An arch over a path offers something a pergola or wall-trained plant can’t quite match: the experience of walking through a cloud of scent. This is one of the most sensory pleasures a garden can offer, and choosing a strongly fragrant climber for a walkway arch elevates the feature from decorative structure to genuine experience. Honeysuckle — particularly Lonicera periclymenum ‘Serotina’ AGM or ‘Graham Thomas’ AGM — is perhaps the most intensely scented climber for UK conditions, producing that unmistakable sweet fragrance in the evenings of June and July. It covers an arch quickly, tolerates partial shade better than most climbers, and is extraordinarily easy to grow.

Sweet peas (Lathyrus odoratus) used as annual climbers on a metal arch are a wonderful short-season option — they’re quick from seed, extraordinarily scented, and can be pulled out and composted at the end of summer without any commitment. They’re particularly good in a kitchen garden setting where a decorative metal arch would look out of place with a permanent woody climber. Grow them through a few twiggy sticks pushed into the ground at the base of the arch in spring, water regularly, and cut the flowers constantly — the more you pick, the more they produce.

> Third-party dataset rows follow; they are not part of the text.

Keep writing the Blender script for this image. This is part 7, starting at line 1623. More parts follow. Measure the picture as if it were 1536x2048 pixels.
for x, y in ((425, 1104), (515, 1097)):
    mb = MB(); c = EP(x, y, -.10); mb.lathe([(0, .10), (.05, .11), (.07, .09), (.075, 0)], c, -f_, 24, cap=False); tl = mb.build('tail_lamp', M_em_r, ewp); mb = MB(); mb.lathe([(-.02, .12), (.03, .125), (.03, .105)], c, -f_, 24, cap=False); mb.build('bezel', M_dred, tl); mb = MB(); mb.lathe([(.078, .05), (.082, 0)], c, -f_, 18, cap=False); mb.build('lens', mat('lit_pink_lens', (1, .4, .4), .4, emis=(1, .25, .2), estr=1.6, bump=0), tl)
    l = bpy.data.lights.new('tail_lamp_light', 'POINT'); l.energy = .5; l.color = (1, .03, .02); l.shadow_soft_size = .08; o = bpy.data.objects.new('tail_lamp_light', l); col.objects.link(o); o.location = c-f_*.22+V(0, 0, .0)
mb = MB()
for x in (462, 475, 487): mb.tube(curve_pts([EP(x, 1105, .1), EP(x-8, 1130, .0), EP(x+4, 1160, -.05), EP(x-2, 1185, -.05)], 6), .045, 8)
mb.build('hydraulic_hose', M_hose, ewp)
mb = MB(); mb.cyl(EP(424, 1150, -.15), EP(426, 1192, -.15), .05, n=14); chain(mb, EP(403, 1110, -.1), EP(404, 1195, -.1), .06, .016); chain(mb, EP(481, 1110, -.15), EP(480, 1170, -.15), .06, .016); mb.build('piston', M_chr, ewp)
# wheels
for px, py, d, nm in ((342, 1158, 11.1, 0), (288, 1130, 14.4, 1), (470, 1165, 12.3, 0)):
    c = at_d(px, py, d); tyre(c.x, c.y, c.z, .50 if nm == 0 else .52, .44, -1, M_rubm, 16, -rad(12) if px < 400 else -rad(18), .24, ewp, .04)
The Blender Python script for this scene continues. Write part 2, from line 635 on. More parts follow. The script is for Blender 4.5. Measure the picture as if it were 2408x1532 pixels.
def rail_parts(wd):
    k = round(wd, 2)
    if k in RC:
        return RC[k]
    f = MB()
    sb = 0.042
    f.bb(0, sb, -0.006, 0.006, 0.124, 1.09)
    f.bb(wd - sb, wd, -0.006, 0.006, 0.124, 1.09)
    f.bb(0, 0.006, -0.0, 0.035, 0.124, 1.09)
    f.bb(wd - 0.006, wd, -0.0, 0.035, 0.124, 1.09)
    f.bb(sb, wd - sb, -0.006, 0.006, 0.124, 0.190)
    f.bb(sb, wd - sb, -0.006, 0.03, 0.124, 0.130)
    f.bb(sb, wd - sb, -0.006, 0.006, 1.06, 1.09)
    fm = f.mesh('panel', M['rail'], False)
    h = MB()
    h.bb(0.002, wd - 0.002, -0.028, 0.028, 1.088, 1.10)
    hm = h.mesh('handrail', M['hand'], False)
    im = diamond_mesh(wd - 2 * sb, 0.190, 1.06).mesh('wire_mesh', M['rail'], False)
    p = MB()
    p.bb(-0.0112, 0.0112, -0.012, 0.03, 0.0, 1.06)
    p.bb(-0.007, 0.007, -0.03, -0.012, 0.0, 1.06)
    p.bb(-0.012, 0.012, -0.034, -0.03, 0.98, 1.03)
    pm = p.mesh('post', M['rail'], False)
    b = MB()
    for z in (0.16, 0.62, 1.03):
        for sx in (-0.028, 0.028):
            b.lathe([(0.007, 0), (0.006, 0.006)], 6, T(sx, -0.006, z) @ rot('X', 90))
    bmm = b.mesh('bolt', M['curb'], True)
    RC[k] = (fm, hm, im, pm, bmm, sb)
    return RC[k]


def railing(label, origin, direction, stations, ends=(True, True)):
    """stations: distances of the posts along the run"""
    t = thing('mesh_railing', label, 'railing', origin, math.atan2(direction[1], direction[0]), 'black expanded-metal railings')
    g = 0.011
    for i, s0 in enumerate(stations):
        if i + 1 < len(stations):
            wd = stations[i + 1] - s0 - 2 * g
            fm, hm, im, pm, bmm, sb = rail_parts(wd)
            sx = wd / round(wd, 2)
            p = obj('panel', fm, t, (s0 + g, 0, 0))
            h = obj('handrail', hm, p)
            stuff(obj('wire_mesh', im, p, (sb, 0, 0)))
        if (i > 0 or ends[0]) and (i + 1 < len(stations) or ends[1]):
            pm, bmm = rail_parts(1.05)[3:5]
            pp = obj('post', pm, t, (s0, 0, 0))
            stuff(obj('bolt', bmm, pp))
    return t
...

📖 Also read: How to Grow Sweet Peas in the UK — The Most Scented Climber in the Garden

Planting and Training Climbers on Garden Arches in the UK

The most common mistake when planting up a garden arch is placing plants too close to the base of the uprights. Most arches have their legs set into the ground or into sockets, and the soil right at the base of a metal or timber upright is often poor, compacted and dry. Plant 20–30cm away from the upright on each side, angling the plant towards the arch with a short cane to guide it. Improve the planting hole generously with garden compost or well-rotted manure, particularly for roses and clematis, which are hungry plants that benefit from a rich start.